WORK INSTRUCTIONS: Look through the data for the string "starting". Copy every line where it is found.

:: DATA IN THIS EXERCISE ::

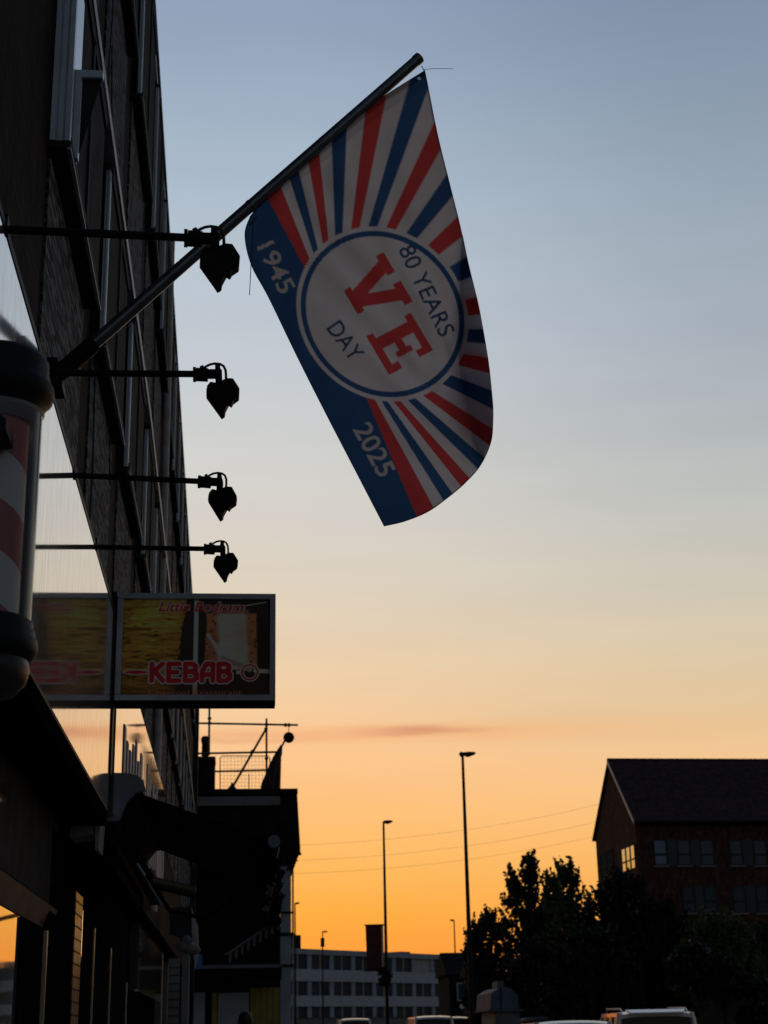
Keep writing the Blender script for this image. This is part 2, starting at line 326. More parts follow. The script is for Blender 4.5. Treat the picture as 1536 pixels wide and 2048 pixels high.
# open casement standing out from the nearest first-floor window
w = bld.children[4] if False else None
s = MB(); Yc = 6.62
s.box(-.85,-.806,Yc,Yc+.045,5.56,6.06).box(-.805,-.703,Yc,Yc+.045,6.02,6.06)
cs = s.build('open_casement', M['upvc'], bld)
MB().hexa([(-.805,Yc+.018,5.6),(-.80,Yc+.018,5.6),(-.80,Yc+.026,5.6),(-.805,Yc+.026,5.6),(-.805,Yc+.018,6.02),(-.71,Yc+.018,6.02),(-.71,Yc+.026,6.02),(-.805,Yc+.026,6.02)]).build('pane', M['darkpanel'], cs)
# end downpipe, soil pipe, loose cables
b = MB(); xe = xw(40.9)
b.box(xe-.02, xe+.13, 40.4, 40.9, .4, 11.0); b.build('corner_pier', M['slate'], bld)
b = MB(); b.tube([(xw(17.2)+.06,17.2,2.8),(xw(17.2)+.06,17.2,10.9)], .05); b.build('downpipe', M['trim'], bld)
b = MB()
pts = [(-.905,8.9+.05*math.sin(k*.9),8.4-.16*k) for k in range(28)]
b.tube(pts, .008, 6); b.tube([(-.905,9.0,7.9-.05*k*k/20) if k < 2 else (-.905,9.0+.05*k,7.9-.12*k) for k in range(24)], .007, 6); b.build('loose_cable', M['cable'], bld)
# ground floor shopfronts
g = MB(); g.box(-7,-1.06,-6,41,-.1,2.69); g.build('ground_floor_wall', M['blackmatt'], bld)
def one(name, m, *boxes, bev=0):
    for bx_ in boxes: MB().box(*bx_).build(name, m, bld, bev)
one('soffit', M['blackmatt'], (-1.05,-.765,1.0,9.25,2.69,2.765), (-1.05,-.9,9.8,30,2.62,2.69))
one('transom_panel', M['darkpanel'], (-1.05,-1.0,1.0,7.72,2.2,2.685), (-1.05,-1.003,7.73,8.9,2.2,2.685), bev=.004)
b = MB(); b.hexa([(-1.05,1,2.075),(-1.03,1,2.075),(-1.03,8.95,2.075),(-1.05,8.95,2.075),(-1.05,1,2.19),(-.992,1,2.19),(-.992,8.95,2.19),(-1.05,8.95,2.19)]); b.build('transom_trim', M['coppery'], bld)
one('shop_window', M['glassm'], (-1.055,-1.035,1.0,7.75,.45,2.07))
one('shop_pilaster', M['blackmatt'], (-1.055,-1.02,7.76,8.6,0,2.07))
one('door_frame', M['aluglossy'], (-1.055,-1.0,8.61,8.635,0,2.06), (-1.055,-.989,11.35,11.38,0,2.25), (-1.055,-.989,12.9,12.93,0,2.2), (-1.055,-.989,14.9,14.93,0,2.0))
one('glint_strip', M['glassm'], (-1.055,-.99,10.405,10.418,1.98,2.3))  # mirror strip added to show a sliver of sunset light
b = MB(); b.prism([atX(u,v,-1.0)+Vector((.0,0,0)) for u, v in ((-14,1562),(8,1566),(18,1590),(9,1606),(-14,1612))], (.004,0,0)); b.build('reflection_patch', M['glassm'], bld)  # mirror hexagon added to stand in for a bright reflection on the panel
one('shop_door', M['blackmatt'], (-1.055,-1.0,8.64,9.94,0,2.6))
one('glazed_brick_pier', M['brick_glazed'], (-1.055,-.992,9.95,10.4,0,2.38))
SHUT = mat('shutter_slats', (.012,.012,.014), .9, var=.3, scale=2, stretch=(1,1,20), spec=.0)
one('shutter', SHUT, (-1.055,-1.0,10.42,11.345,0,2.6), (-1.055,-1.0,11.385,12.895,0,2.6), (-1.055,-1.0,12.935,14.895,0,2.6))
P = lambda u, v, Y=9.3: at(u, v, Y)
MB().prism([P(140,1646),(P(186,1638)),P(187,1668),P(140,1675)], (0,.3,0)).build('shutter_box', M['trim'], bld)
MB().prism([P(190,1632),P(203,1628),P(197,1700),P(190,1700)], (0,.3,0)).build('shutter_guide', M['trim'], bld)
# shop fronts farther along, half lit by the sky
b = MB(); b.box(-1.05,-.96,16,21,1.95,2.6); b.build('far_shop_sign_panel', M['glassm'], bld)
for yy in (21.5,24,26.5,30,33,36): one('shop_pier', M['render'], (xw(yy)-.1, xw(yy)+.02, yy, yy+.35, 0, 2.6))
b = MB(); b.box(-1.3,-1.1,21.9,40,.5,2.3); b.build('far_shop_window', M['glass'], bld)

# mirror-like shop fascia
fs = thing('shop_fascia', 'long mirror-like shop fascia sheet at the left edge reflecting the sky and kebab sign', 'shop sign', (-.8,5,2.77))
b = MB(); b.box(-.79,-.76,1.0,9.22,2.785,3.955); b.build('fascia_sheet', M['fascia'], fs)
b = MB(); b.box(-.915,-.757,1.0,9.22,3.957,3.985); b.box(-.915,-.757,1.0,9.22,2.767,2.783); b.box(-.915,-.795,1.0,9.2,2.785,3.955); b.build('fascia_trim', M['black'], fs)
f2 = thing('shop_fascia', 'pale glossy shop fascia with raised strips beyond the kebab sign and above the awning', 'shop sign', (-.8,12,2.8))
b = MB(); b.box(-.9,-.76,9.62,16.6,2.82,3.93); b.build('fascia_sheet', M['glassm'], f2)
for k in range(20):
    y = 10.3+k*.31; h = random.uniform(.45,.85); z = 2.9+random.uniform(0,.12)
    MB().box(-.7595,-.753,y,y+random.uniform(.1,.2),z,z+h).build('raised_strip', M['whitedim'], f2)

# ------------------------------------------------------------------ spotlights on arms
def spot(first):
    Y = 5.6
    q = lambda u, v: at(u, v, Y)
    root = thing('spotlight', first, 'spotlight', (-.757, Y, 3.985), 'spotlights on arms above the mirror fascia')
    MB().tube([(-.76,Y,q(150,747).z), q(392,748)], .0135, 14).build('arm', M['black'], root)
    b = MB(); b.box(-.775,-.752,Y-.03,Y+.03,3.955,4.012); b.build('wall_plate', M['black'], root, .004)
    b = MB(); b.tube([q(386,749),q(392,749)], .03, 16).tube([q(392,749),q(416,750)], .027, 16).tube([q(402,738),q(408,735)], .012, 10).tube([q(414,748),q(436,748)], .02, 12); b.build('coupling', M['black'], root)
    sw = Vector((0,.05,0)); o = Vector((0,-.025,0))
    b = MB(); b.prism([q(u,v)+o for u, v in ((430,733),(440,732),(441,742),(444,744),(445,770),(431,772))], sw); b.build('bracket', M['black'], root, .003)
    arc = [(406,738),(412,733),(420,729),(430,727),(440,728),(447,732),(451,740),(452,750),(452,762)]
    b = MB(); b.tube([q(u,v) for u, v in arc], .0052, 8); b.build('cable', M['cable'], root)
    o = Vector((0,-.02,0)); sw = Vector((0,.055,0))
    body = [(421,766.5),(414,775),(413.7,789),(443,833),(449.5,829),(451,820),(458,806),(463,810),(467,803),(478,795),(479,780),(466,760),(453,759.5),(446,763),(442,767),(430,768.5)]
    b = MB(); b.prism([q(u,v)+o for u, v in body], sw); hd = b.build('lamp_head', M['black'], root, .003)
    b = MB(); b.prism([q(u,v)+o*.8 for u, v in ((414.5,779),(412.9,779.5),(412.6,791.5),(441,830.5),(442.3,829.6))], sw*.8); b.build('lamp_glass', M['darkpanel'], hd)
    return root
sp = spot('spotlight on the level arm passing just below the flag pole foot')
labs = {-1: 'largest and topmost spotlight, overlapping the middle of the flag pole', 1: 'third spotlight down, above the smallest lamp and below the pole foot', 2: 'smallest and lowest spotlight, nearest above the kebab sign'}
for k in (-1, 1, 2):
    c = copy_tree(sp); c.location = (-.757, 5.6+1.13*k+(-.03 if k == 1 else 0), 3.985-(.022 if k == 1 else 0)); c['label'] = labs[k]
    c.rotation_euler = (0, R({-1: .8, 1: 4.0, 2: 0.3}[k]), R({-1: 2, 1: -3, 2: 3}[k]))

# ------------------------------------------------------------------ flag pole and flag
YP = 5.85
fp = thing('flag_pole', 'slanting dark flag pole rising from the wall above the mirror fascia', 'flag pole', tuple(at(112,752,YP)))
p0, p1, pt = at(112,752,YP), at(184,690,YP), at(834,120,YP)
r1 = .0262
b = MB(); b.tube([p1, pt], [r1*1.04, r1*.92], 24); b.build('shaft', M['pole'], fp)
b = MB(); b.tube([at(104,760,YP), at(188,687,YP)], .0365, 20); b.build('socket', M['black'], fp, .003)
b = MB(); b.box(-.915,-.72,YP-.06,YP+.06,3.99,4.03); b.box(-.79,-.745,YP-.05,YP+.05,4.03,4.13); b.build('bracket', M['black'], fp, .004)
MB().tube([at(500,414,YP), at(504,410.5,YP)], r1*1.12, 24).build("collar", M["pole"], fp); MB().tube([at(832,121.5,YP), at(839,115.5,YP)], r1*1.0, 24).build("end_cap", M["pole"], fp)
# --- flag artwork as a small raster, worked out from shapes
def text_tris(body, bold=0, shear=0, spacing=1.0):
    c = bpy.data.curves.new('t', 'FONT'); c.body = body; c.size = 1; c.offset = bold; c.shear = shear; c.space_character = spacing; c.resolution_u = 6
    o = bpy.data.objects.new('t', c); col.objects.link(o); bpy.context.view_layer.update()
    me = o.evaluated_get(bpy.context.evaluated_depsgraph_get()).to_mesh(); me.calc_loop_triangles()
    v = np.array([p.co[:2] for p in me.vertices]); t = np.array([tuple(x.vertices) for x in me.loop_triangles])
    bpy.data.objects.remove(o); bpy.data.curves.remove(c)
    return v, t
def raster_tris(mask, v, t):       # v in pixel units (x right, y up = row)
    H, W = mask.shape
    for a, b_, c in t:
        A, B, C_ = v[a], v[b_], v[c]
        x0, x1 = int(max(0, min(A[0],B[0],C_[0])-1)), int(min(W-1, max(A[0],B[0],C_[0])+1)); y0, y1 = int(max(0, min(A[1],B[1],C_[1])-1)), int(min(H-1, max(A[1],B[1],C_[1])+1))
        if x1 < x0 or y1 < y0: continue
        gx, gy = np.meshgrid(np.arange(x0, x1+1)+.5, np.arange(y0, y1+1)+.5)
        def e(P_, Q): return (Q[0]-P_[0])*(gy-P_[1])-(Q[1]-P_[1])*(gx-P_[0])
        s1, s2, s3 = e(A,B), e(B,C_), e(C_,A)
        mask[y0:y1+1, x0:x1+1] |= ((s1 >= 0) & (s2 >= 0) & (s3 >= 0)) | ((s1 <= 0) & (s2 <= 0) & (s3 <= 0))
def put_text(mask, body, cx, cy, w, h, bold=0, shear=0, arc=0, spacing=1.0):
    v, t = text_tris(body, bold, shear, spacing); mn, mx_ = v.min(0), v.max(0); u = (v-(mn+mx_)/2)/(mx_-mn)
    x, y = u[:,0]*w, u[:,1]*h
    raster_tris(mask, np.stack([cx+x, cy+y-arc*(x/(w/2))**2], 1), t)
def poly_mask(mask, pts):
    H, W = mask.shape; gx, gy = np.meshgrid(np.arange(W)+.5, np.arange(H)+.5); ins = np.zeros(mask.shape, bool)
    for (xa, ya), (xb, yb) in zip(pts, pts[1:]+pts[:1]):
        if ya == yb: continue
        ins ^= ((ya > gy) != (yb > gy)) & (gx < (xb-xa)*(gy-ya)/(yb-ya)+xa)
    mask |= ins
def box_down(a, k): return a.reshape(a.shape[0]//k, k, a.shape[1]//k, k, -1).mean((1,3))
NU, NV = 560, 384; S = 2
FW, FH = NU*S, NV*S                               # raster of the flag: x along the fly, y up from the blue band
gx, gy = np.meshgrid((np.arange(FW)+.5)/FW, (np.arange(FH)+.5)/FH)
ASP = .70
red, blue, white = np.array((.64,.075,.08)), np.array((.04,.115,.29)), np.array((.70,.71,.77))
navy = np.array((.03,.08,.19))
art = np.ones((FH,FW,3))*blue
def word(body, w, h, bold):             # small alpha raster of one word, 4 samples per unit
    W_, H_ = int(w+8)*4, int(h+8)*4; k = np.zeros((H_, W_), bool); put_text(k, body, W_/2, H_/2, w*4, h*4, bold)
    return box_down(k[...,None].astype(float), 2)[...,0], W_/2/2, H_/2/2
WORDS = [(word('1945', 106, 37, .014), np.array((553.,535.)), R(64)), (word('2025', 112, 39, .014), np.array((749.,899.)), R(61.5))]
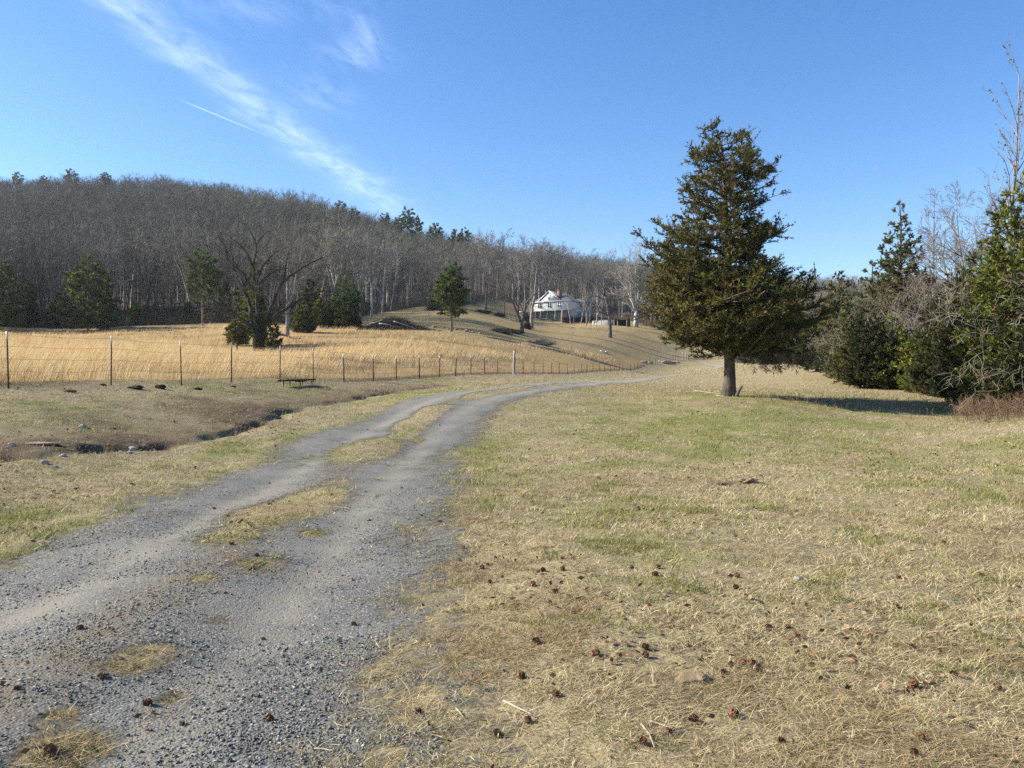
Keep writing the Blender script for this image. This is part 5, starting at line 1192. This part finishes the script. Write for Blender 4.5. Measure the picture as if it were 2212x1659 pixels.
def brush_pile():
    g = np.random.default_rng(8); c = at(850, 141); r = empty('brush_pile', c); tag(r, 'long dark heap of cut brush at the field edge below the fan crowned trees', 'brush pile')
    n = 2600; x = g.normal(size=n) * 2.6; y = g.normal(size=n) * 1.3; h = 2.3 * np.exp(-(x / 3.8) ** 2 - (y / 1.8) ** 2)
    P = np.stack([x, y, [gz(c[0] + a, c[1] + b) - c[2] for a, b in zip(x, y)] + h * g.random(n)], 1)
    D = nrm(g.normal(size=(n, 3)) * np.array([1, .7, .35])); L = g.uniform(.5, 1.7, n)
    V, Q = segs_mesh(P, P + D * L[:, None], np.full(n, .035), np.full(n, .012), 3); cc = np.array([[.08, .065, .05], [.12, .10, .08], [.05, .045, .03]])[g.integers(0, 3, n)]
    A = Acc(); A.add(V, [Q], np.repeat(cc, 6, 0)); m = 2200; i = g.integers(0, n, m); V, Q = shards(P[i], g.normal(size=(m, 3)), g.uniform(.2, .5, m), g.uniform(.08, .2, m), g); A.add(V, [Q], np.repeat(np.array([[.045, .05, .022], [.06, .045, .028]])[g.integers(0, 2, m)], 4, 0))
    link('branches', A.mesh('brush_branches', M['twig']), r)
    for a, b, rr in (((-2.2, -1.7, .9), (2.6, -2.0, -.1), .12), ((.2, -1.6, 1.3), (4.4, -2.1, -.2), .10), ((-4.8, -1.2, .5), (-1.5, -1.7, 1.5), .10)):
        A = Acc(); A.tube(np.linspace(a, b, 7) + g.normal(size=(7, 3)) * .05, np.linspace(rr, rr * .6, 7), k=7, rough=.1); link('log', A.mesh('pile_log', M['bark_pale'], True), r)
    # shrubs on the slope
    def bush(name, px, Y, w, h, label, cols, leaf=True, n=1400, tw=(.12, .1, .085)):
        c = at(px, Y); A = Acc(); n2 = n // 3
        u = nrm(g.normal(size=(n, 3))) * g.random((n, 1)) ** .4; u[:, 2] = np.abs(u[:, 2]); P = u * np.array([w, w * .8, h])
        if leaf:
            V, Q = shards(P, g.normal(size=(n, 3)), g.uniform(.15, .4, n), g.uniform(.08, .2, n), g); A.add(V, [Q], np.repeat(np.array(cols)[g.integers(0, len(cols), n)] * g.uniform(.7, 1.3, (n, 1)), 4, 0))
        b0 = np.stack([g.normal(size=n2) * w * .3, g.normal(size=n2) * w * .3, np.zeros(n2) - .1], 1); t = P[:n2]
        V, Q = segs_mesh(b0, t, np.full(n2, .03), np.full(n2, .012), 3); A.add(V, [Q], np.array(tw))
        o = link(name, A.mesh(name, M['leaf'])); o.location = c; tag(o, label, 'shrub')
    bush('evergreen_shrub', 1139, 186, 1.0, 1.7, 'dark rounded shrub behind the forked tree', [(.03, .035, .014), (.05, .045, .02)])
    bush('evergreen_shrub', 1136, 258, 1.6, 3.2, 'green upright shrub against the porch left of the house', [(.05, .08, .02), (.035, .055, .018)])
    bush('bare_bush', 1166, 150, 3.8, 1.3, 'wide grey leafless bush below the forked tree', [(.15, .15, .15)], False, 1500, (.19, .18, .175))
    bush('bare_bush', 1085, 160, 3.4, .9, 'low dark brush patch left of the forked tree foot', [(.03, .028, .02), (.055, .045, .03)])
    bush('bare_bush', 1110, 166, 2.2, .7, 'low dark brush at the forked tree foot', [(.03, .028, .02), (.055, .045, .03)])
    bush('weed_bush', 1078, 222, 2.0, 1.2, 'brown weed clump at the lawn top left of the porch', [(.14, .09, .05), (.09, .06, .035)])
    bush('weed_bush', 1040, 214, 3.4, .9, 'long low dark weed clump at the lawn top right of the lone pine', [(.07, .055, .035), (.05, .05, .025)])
    bush('weed_bush', 940, 206, 2.6, 1.6, 'dark brush clump at the lawn top behind the lone pine', [(.05, .05, .025), (.08, .06, .04)])
    c = at(1110, 206); A = Acc()
    for i in range(26):
        x, y, z = g.normal() * .9, g.normal() * .4, abs(g.normal()) * .3; w = g.uniform(.15, .5); A.box(x - w, x + w, y - .1, y + .1, z, z + .12)
    o = link('scrap_pile', A.mesh('scrap_pile', M['wood_grey'])); o.location = c; tag(o, 'small grey scrap pile on the lawn left of the forked tree', 'scrap pile')
    # bird over the ridge
    A = Acc(); A.tube([(0, -.25, 0), (0, -.1, .02), (0, .1, .02), (0, .3, 0)], [.02, .07, .06, .01], k=6)
    for s in (-1, 1): A.prism([(0, .08, .03), (s * .35, .12, .16), (s * .75, -.02, .10), (s * .35, -.08, .14), (0, -.1, .03)], (0, 0, .015))
    o = link('flying_bird', A.mesh('flying_bird', M['bark_dark'])); o.location = (PX(1028, 200), 200, PZ(510, 200)); o.rotation_euler = (0, 0, 1.2); tag(o, 'small dark bird flying over the ridge', 'bird')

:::

THE OUTPUT:
Keep writing the Blender script for this image. This is part 2, starting at line 326. More parts follow. The script is for Blender 4.5. Treat the picture as 1536 pixels wide and 2048 pixels high.
Keep writing the Blender script for this image. This is part 5, starting at line 1192. This part finishes the script. Write for Blender 4.5. Measure the picture as if it were 2212x1659 pixels.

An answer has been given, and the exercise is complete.